Onder de reizigers die op weg zijn naar Jeruzalem om het Pascha te vieren, bevindt zich Salóme, de moeder van de apostelen Jakobus en Johannes. Jezus heeft deze mannen „Zonen van de donder” genoemd, ongetwijfeld wegens hun felle karakter. Deze twee koesteren al enige tijd de ambitie een belangrijke positie te bekleden in Christus’ koninkrijk, en zij hebben hun verlangens aan hun moeder kenbaar gemaakt. Zij gaat nu ten behoeve van hen naar Jezus toe, buigt zich voor hem neer en verzoekt hem om een gunst.
„Wat wilt gij?”, vraagt Jezus.
„Zeg dat deze twee zonen van mij in uw koninkrijk de een aan uw rechter- en de ander aan uw linkerhand mogen zitten.”

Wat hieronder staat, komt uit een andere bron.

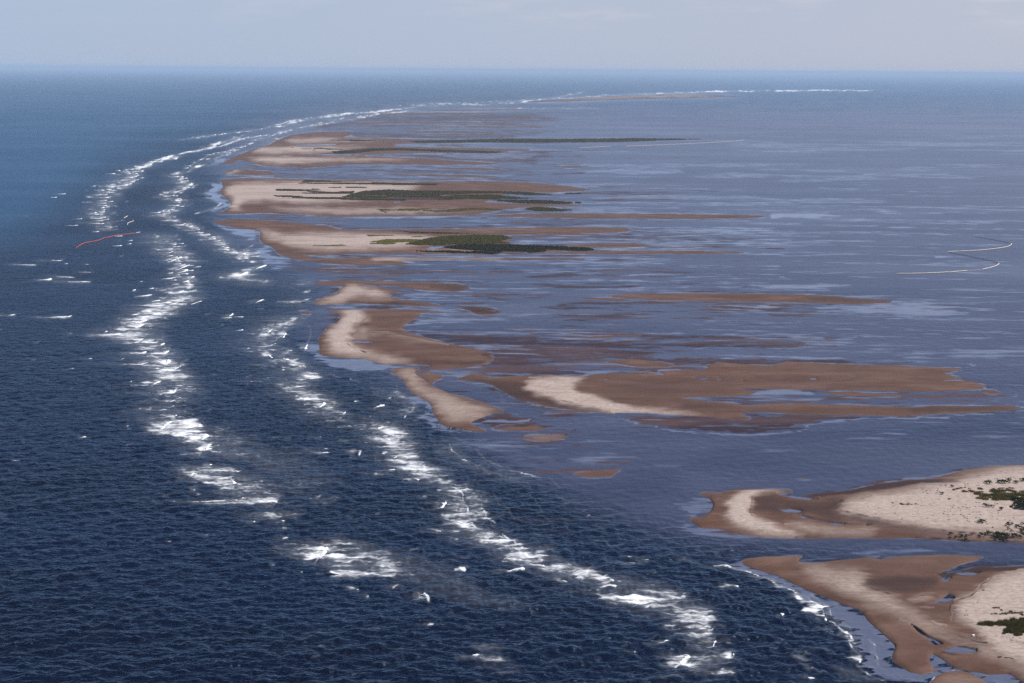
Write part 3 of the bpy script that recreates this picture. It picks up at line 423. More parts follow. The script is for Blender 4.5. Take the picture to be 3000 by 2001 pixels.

Aangezien Jezus beseft van wie het verzoek in werkelijkheid afkomstig is, zegt hij tegen Jakobus en Johannes: „Gijlieden weet niet wat gij vraagt. Kunt gij de beker drinken die ik op het punt sta te drinken?”
„Ja, dat kunnen wij”, antwoorden zij. Hoewel Jezus hun zojuist verteld heeft dat hem een vreselijke vervolging wacht en dat hij uiteindelijk terechtgesteld zal worden, begrijpen zij blijkbaar niet dat Jezus hierop doelt als hij over „de beker” spreekt die hij op het punt staat te drinken.
Toch zegt Jezus hun: „Mijn beker zult gij inderdaad drinken, maar dit zitten aan mijn rechter- en aan mijn linkerhand staat niet aan mij te geven, doch behoort aan hen toe voor wie mijn Vader het heeft bereid.”
Als de tien andere apostelen na verloop van tijd vernemen wat Jakobus en Johannes hebben gevraagd, zijn zij verontwaardigd. Misschien waren Jakobus en Johannes in de vroegere woordenwisseling onder de apostelen over wie de grootste is, op de voorgrond getreden. Het verzoek dat zij nu doen, onthult dat zij de raad die Jezus over deze kwestie heeft gegeven, niet hebben toegepast. Zij hebben jammer genoeg nog steeds het krachtige verlangen een belangrijke positie te bekleden.
Om dus deze laatste onenigheid en de erdoor veroorzaakte wrok aan te pakken, roept Jezus de twaalf bijeen. Terwijl hij hun liefdevol raad geeft, zegt hij: „Gij weet dat de regeerders der natiën over hen heersen en de groten autoriteit over hen oefenen. Zo is het onder u niet; maar wie onder u groot wil worden, moet uw dienaar zijn, en wie onder u de eerste wil zijn, moet uw slaaf zijn.”
Jezus heeft het voorbeeld gegeven dat zij dienen na te volgen, zoals hij uitlegt: „Evenals de Zoon des mensen niet gekomen is om gediend te worden, maar om te dienen en zijn ziel te geven als een losprijs in ruil voor velen.” Jezus heeft niet alleen ten behoeve van anderen gediend, maar zal zelfs zo ver gaan dat hij voor de mensheid sterft! De discipelen hebben dezelfde instelling als die van Christus nodig door te willen dienen in plaats van gediend te worden en een mindere te willen zijn in plaats van iemand die een belangrijke positie bekleedt. Matthéüs 20:17-28; Markus 3:17; 9:33-37; 10:32-45; Lukas 18:31-34; Johannes 11:16.
◆ Waarom worden de discipelen nu door vrees bevangen?
◆ Hoe bereidt Jezus zijn discipelen voor op wat er gaat gebeuren?
◆ Welk verzoek wordt er aan Jezus gedaan, en welke uitwerking heeft dit op de andere apostelen?
◆ Hoe behandelt Jezus het probleem dat onder zijn apostelen is gerezen?